Une telle situation constitue un avantage mais implique aussi une énorme responsabilité. Notre pays doit impérativement donner l'exemple en matière de protection des écosystèmes marins, à l'échelle nationale, régionale et internationale.
La France se montre mobilisée, comme le prouve son engagement à l'occasion du dernier Congrès mondial de la nature de l'UICN, qui s'est tenu à Marseille en septembre 2021, mais aussi dans le cadre de négociations sur la protection de la haute mer, que j'estime de première importance.
Mais la France peut mieux faire. Elle le doit. Dans le domaine des aires marines protégées, il lui faut notamment renoncer à son approche spécifique en matière de classification, qui l'isole et rend sa stratégie difficilement lisible. Nous devons nous conformer aux critères énoncés par le Guide des aires marines protégées et aux préconisations de l'UICN – bref, adopter le langage scientifique commun que j'évoquais.
Car si la France a voulu, ces dernières décennies, une rapide augmentation de ses aires marines protégées, avec 31,8 % de ses eaux désormais classées, le niveau effectif de protection demeure très insatisfaisant. Moins de 1,7 % des eaux bénéficient d'une protection haute ou intégrale, les seules à offrir de véritables bénéfices écologiques et socio-économiques. Et 97,4 % de ces eaux hautement ou intégralement protégées sont concentrées dans les Terres australes et antarctiques françaises et en Nouvelle-Calédonie.

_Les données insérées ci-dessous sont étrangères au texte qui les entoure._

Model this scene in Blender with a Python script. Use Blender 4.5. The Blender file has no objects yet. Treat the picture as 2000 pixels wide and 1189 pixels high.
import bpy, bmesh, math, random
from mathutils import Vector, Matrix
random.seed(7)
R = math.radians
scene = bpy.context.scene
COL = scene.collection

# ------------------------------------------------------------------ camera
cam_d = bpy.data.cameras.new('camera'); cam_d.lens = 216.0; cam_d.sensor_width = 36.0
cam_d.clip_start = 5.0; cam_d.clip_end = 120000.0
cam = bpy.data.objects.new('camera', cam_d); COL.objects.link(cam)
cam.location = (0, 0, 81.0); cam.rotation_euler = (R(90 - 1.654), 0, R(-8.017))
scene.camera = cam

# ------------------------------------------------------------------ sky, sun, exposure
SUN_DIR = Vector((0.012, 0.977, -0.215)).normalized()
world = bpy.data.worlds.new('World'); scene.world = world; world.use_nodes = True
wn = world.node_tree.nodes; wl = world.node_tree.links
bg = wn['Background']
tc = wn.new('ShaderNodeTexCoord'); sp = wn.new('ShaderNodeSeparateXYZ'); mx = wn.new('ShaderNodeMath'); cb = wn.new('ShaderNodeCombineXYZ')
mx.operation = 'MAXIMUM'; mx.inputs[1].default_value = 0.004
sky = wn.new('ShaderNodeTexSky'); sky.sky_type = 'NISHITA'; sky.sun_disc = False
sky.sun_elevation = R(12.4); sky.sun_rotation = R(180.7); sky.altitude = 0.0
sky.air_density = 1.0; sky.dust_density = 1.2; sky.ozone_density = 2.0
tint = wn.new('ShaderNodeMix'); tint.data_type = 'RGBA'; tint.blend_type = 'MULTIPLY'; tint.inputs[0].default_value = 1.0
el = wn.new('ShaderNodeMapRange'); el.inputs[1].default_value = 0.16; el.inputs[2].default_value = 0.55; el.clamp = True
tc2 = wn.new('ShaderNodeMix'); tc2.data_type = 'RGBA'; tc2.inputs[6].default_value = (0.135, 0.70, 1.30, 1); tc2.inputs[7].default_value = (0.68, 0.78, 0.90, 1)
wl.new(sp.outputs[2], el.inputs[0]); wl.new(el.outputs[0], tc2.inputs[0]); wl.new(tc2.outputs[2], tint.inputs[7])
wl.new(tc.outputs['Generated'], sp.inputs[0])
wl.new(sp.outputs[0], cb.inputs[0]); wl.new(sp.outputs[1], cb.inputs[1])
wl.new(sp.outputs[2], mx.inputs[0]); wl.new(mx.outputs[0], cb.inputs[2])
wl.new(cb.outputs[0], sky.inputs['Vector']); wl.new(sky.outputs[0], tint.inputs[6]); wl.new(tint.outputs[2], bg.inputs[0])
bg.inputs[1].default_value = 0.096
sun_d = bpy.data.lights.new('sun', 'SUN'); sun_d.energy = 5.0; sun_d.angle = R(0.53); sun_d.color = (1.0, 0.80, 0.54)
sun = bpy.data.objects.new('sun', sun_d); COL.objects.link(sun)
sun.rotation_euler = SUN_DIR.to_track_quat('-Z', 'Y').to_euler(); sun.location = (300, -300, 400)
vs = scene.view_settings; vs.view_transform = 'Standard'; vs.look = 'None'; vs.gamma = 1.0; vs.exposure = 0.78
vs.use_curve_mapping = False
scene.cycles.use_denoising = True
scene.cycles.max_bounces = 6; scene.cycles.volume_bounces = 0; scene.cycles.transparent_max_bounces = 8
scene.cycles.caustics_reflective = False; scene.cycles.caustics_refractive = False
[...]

Nous avons fait le choix de la couverture géographique. Il nous faut maintenant monter en gamme, dans l'optique d'un renforcement qualitatif de la protection des milieux marins. La France, qui sait faire preuve dans les instances internationales de courage en faveur des océans, doit à mes yeux œuvrer dans cette direction afin de demeurer crédible et d'apparaître comme une nation chef de file pour la préservation des mers et des océans.